▶ _Aim_
Copy every line of the data in which the word "Blender" occurs.

▶ _Data entries_

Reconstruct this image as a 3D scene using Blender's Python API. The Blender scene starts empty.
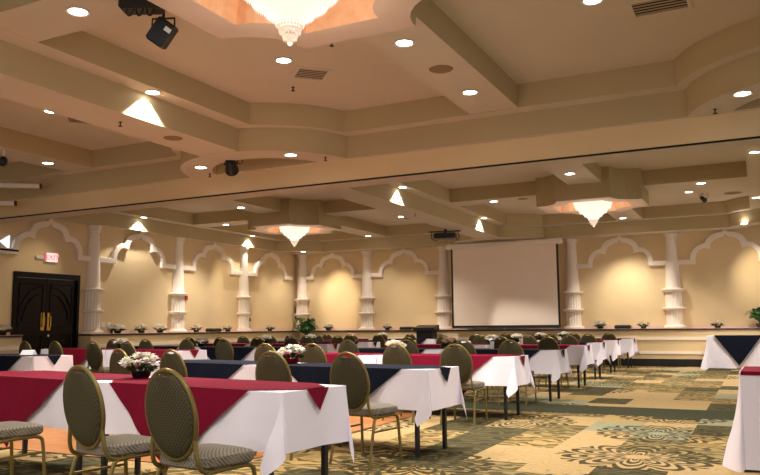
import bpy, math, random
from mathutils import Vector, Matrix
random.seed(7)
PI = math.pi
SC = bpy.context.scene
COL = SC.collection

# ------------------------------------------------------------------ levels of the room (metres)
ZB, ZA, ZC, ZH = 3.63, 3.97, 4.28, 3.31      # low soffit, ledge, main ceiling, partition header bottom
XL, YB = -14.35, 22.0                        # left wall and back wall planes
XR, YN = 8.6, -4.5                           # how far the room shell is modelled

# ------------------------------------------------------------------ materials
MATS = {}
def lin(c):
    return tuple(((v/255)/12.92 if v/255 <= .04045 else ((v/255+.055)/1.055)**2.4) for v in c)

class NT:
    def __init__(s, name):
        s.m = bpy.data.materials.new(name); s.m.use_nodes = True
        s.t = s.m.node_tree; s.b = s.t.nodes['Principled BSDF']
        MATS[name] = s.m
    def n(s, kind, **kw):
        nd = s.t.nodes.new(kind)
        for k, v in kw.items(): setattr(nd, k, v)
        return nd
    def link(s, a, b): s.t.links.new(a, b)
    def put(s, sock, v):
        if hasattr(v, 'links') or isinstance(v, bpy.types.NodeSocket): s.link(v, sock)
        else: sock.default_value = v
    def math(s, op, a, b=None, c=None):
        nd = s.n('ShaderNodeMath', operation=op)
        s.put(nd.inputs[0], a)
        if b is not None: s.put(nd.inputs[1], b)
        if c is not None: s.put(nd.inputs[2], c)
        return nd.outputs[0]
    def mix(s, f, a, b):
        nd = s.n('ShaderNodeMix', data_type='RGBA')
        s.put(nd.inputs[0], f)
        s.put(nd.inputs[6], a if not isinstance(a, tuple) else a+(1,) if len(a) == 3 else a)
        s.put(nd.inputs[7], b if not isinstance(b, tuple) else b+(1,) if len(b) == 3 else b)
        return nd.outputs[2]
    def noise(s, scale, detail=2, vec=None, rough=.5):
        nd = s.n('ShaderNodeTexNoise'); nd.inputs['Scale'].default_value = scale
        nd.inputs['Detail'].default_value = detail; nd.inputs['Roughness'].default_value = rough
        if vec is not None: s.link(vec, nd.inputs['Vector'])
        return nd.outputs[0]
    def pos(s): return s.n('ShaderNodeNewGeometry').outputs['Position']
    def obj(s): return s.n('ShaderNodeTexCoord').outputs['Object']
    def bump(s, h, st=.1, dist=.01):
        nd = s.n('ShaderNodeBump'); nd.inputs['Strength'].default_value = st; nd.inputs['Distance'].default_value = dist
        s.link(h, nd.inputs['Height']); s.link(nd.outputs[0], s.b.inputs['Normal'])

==

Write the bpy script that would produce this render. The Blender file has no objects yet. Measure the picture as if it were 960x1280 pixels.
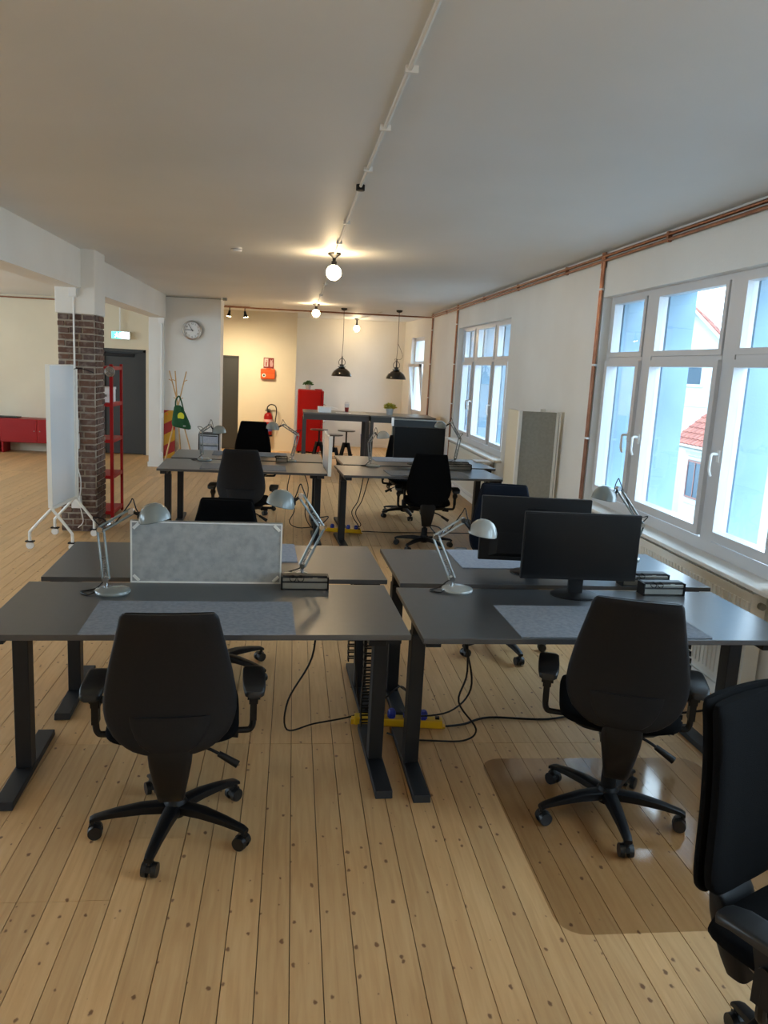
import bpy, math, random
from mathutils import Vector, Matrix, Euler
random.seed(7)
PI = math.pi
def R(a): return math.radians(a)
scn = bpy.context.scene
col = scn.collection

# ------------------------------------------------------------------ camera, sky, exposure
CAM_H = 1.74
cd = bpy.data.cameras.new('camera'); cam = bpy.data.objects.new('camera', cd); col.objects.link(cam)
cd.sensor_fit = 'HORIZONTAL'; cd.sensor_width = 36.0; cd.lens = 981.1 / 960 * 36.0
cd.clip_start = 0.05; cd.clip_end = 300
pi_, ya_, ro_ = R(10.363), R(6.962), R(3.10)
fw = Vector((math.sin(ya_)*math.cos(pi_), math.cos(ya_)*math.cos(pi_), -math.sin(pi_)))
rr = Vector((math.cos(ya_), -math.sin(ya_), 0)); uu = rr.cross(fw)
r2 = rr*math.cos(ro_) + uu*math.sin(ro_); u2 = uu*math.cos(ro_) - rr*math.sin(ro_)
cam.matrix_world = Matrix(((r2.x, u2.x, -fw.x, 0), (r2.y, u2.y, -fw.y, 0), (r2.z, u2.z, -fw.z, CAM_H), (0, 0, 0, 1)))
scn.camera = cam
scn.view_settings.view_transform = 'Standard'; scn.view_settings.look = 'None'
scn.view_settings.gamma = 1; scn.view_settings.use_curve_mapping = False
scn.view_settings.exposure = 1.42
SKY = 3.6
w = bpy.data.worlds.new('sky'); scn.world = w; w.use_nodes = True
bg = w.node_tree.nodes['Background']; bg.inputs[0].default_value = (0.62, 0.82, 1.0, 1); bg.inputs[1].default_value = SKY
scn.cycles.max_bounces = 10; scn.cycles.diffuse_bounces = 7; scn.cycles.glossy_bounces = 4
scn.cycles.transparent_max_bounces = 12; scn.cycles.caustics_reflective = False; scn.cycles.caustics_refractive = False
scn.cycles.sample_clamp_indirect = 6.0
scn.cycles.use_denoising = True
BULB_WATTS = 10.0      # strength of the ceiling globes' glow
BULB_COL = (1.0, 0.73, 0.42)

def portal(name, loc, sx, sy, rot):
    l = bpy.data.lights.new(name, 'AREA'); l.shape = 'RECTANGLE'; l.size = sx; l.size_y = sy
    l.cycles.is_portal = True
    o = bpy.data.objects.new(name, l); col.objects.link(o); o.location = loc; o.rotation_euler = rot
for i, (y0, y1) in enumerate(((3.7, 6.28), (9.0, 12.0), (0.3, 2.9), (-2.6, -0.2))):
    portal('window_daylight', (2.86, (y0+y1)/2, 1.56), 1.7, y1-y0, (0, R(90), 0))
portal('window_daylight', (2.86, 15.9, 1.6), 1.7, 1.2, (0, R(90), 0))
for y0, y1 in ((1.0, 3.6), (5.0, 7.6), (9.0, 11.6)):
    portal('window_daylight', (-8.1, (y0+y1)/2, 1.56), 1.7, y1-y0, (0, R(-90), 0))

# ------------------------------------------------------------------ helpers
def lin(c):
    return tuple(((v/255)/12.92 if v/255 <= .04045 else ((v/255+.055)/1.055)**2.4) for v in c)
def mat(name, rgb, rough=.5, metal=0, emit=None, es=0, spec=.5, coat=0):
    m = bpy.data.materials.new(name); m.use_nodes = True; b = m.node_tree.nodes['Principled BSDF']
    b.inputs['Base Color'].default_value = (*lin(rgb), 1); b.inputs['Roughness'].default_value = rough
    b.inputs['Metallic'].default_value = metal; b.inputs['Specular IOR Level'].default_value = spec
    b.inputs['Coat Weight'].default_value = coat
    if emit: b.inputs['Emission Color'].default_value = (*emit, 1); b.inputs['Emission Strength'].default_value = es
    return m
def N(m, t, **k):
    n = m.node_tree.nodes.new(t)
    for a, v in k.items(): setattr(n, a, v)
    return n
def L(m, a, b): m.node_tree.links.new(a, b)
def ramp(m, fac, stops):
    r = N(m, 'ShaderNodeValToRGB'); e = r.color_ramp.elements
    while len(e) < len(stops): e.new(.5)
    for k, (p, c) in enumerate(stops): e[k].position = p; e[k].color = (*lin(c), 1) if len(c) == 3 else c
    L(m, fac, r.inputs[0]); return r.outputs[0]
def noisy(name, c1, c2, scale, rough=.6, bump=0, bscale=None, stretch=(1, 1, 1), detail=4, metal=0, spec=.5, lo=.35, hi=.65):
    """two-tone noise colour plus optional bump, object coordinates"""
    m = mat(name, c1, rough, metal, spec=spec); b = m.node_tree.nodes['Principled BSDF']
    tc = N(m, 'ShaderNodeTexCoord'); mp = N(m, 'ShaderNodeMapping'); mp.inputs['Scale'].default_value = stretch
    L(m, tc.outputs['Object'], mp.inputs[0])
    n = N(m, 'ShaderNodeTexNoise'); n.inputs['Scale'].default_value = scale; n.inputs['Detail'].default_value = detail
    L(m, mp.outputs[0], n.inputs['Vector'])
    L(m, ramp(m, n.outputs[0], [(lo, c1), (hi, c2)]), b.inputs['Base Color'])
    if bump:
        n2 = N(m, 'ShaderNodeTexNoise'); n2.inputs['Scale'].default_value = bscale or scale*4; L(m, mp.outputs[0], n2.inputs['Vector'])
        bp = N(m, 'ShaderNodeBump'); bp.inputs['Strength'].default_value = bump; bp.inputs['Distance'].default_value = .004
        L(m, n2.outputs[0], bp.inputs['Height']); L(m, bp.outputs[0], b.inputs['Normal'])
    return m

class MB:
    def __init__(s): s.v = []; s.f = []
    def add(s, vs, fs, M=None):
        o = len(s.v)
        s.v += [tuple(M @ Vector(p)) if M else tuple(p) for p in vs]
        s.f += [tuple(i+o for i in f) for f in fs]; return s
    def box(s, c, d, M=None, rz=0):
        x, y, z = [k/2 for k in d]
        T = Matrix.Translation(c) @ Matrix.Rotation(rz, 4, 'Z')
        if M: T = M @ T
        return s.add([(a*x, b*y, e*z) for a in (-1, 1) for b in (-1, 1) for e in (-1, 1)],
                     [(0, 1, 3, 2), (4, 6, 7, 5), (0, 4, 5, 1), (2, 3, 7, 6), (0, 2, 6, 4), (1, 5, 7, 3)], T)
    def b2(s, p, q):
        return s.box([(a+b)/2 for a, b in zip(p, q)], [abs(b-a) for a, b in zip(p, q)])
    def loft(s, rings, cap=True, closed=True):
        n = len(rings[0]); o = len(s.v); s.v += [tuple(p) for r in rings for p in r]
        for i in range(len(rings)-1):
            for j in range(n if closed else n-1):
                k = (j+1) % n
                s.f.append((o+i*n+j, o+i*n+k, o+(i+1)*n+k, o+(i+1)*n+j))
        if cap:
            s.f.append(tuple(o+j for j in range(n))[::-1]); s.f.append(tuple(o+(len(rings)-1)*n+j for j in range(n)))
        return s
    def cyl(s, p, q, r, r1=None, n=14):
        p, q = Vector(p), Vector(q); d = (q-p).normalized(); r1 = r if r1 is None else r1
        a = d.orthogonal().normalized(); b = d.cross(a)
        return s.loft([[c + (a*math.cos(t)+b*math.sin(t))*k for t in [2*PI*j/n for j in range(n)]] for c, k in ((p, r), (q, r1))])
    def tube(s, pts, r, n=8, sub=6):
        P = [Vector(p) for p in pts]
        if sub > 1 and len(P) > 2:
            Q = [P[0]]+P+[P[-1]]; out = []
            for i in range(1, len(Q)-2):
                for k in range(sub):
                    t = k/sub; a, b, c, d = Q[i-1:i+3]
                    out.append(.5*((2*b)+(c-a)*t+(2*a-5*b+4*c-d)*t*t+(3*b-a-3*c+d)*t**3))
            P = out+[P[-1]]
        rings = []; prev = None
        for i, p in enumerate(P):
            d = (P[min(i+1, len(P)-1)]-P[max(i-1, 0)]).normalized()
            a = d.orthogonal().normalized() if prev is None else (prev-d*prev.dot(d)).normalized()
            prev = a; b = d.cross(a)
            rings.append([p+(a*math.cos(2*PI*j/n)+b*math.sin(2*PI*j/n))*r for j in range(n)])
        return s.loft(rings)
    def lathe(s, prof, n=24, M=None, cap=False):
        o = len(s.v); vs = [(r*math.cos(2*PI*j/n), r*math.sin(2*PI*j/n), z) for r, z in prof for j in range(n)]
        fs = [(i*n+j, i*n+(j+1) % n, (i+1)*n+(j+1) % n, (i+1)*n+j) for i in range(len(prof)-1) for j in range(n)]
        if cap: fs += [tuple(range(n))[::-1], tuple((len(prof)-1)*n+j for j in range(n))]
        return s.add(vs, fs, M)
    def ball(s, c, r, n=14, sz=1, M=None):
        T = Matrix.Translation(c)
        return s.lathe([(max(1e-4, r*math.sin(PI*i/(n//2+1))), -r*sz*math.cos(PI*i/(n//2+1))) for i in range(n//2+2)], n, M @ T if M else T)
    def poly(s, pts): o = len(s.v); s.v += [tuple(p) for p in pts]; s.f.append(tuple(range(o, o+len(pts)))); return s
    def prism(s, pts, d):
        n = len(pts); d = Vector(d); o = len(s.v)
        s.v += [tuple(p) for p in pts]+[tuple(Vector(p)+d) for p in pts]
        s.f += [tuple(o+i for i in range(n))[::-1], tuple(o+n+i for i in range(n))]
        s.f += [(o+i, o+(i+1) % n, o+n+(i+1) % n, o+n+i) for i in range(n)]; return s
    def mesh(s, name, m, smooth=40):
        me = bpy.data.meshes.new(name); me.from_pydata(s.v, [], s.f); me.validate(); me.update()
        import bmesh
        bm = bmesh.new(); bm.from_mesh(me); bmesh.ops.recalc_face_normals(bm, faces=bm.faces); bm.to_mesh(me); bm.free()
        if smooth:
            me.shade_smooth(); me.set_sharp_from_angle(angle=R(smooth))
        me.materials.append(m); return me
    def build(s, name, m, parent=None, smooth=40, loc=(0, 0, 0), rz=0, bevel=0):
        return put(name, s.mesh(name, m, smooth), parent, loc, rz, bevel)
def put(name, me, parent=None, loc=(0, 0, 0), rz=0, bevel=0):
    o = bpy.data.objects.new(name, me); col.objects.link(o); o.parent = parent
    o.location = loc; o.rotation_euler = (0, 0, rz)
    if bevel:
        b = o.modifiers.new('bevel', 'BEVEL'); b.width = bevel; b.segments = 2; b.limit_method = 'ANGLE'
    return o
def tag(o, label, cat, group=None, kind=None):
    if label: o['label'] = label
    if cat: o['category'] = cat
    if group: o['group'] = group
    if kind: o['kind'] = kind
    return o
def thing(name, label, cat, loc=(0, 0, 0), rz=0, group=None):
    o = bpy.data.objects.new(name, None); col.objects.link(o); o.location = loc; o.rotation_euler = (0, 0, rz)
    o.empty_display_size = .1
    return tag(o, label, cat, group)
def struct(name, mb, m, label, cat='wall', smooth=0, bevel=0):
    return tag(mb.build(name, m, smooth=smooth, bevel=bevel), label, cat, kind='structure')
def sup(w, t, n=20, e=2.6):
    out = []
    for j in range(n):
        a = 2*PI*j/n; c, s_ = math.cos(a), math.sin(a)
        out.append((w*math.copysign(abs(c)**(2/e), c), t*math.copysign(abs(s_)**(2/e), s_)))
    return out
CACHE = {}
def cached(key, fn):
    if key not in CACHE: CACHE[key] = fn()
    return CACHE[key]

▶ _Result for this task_
Reconstruct this image as a 3D scene using Blender's Python API. The Blender scene starts empty.
Write the bpy script that would produce this render. The Blender file has no objects yet. Measure the picture as if it were 960x1280 pixels.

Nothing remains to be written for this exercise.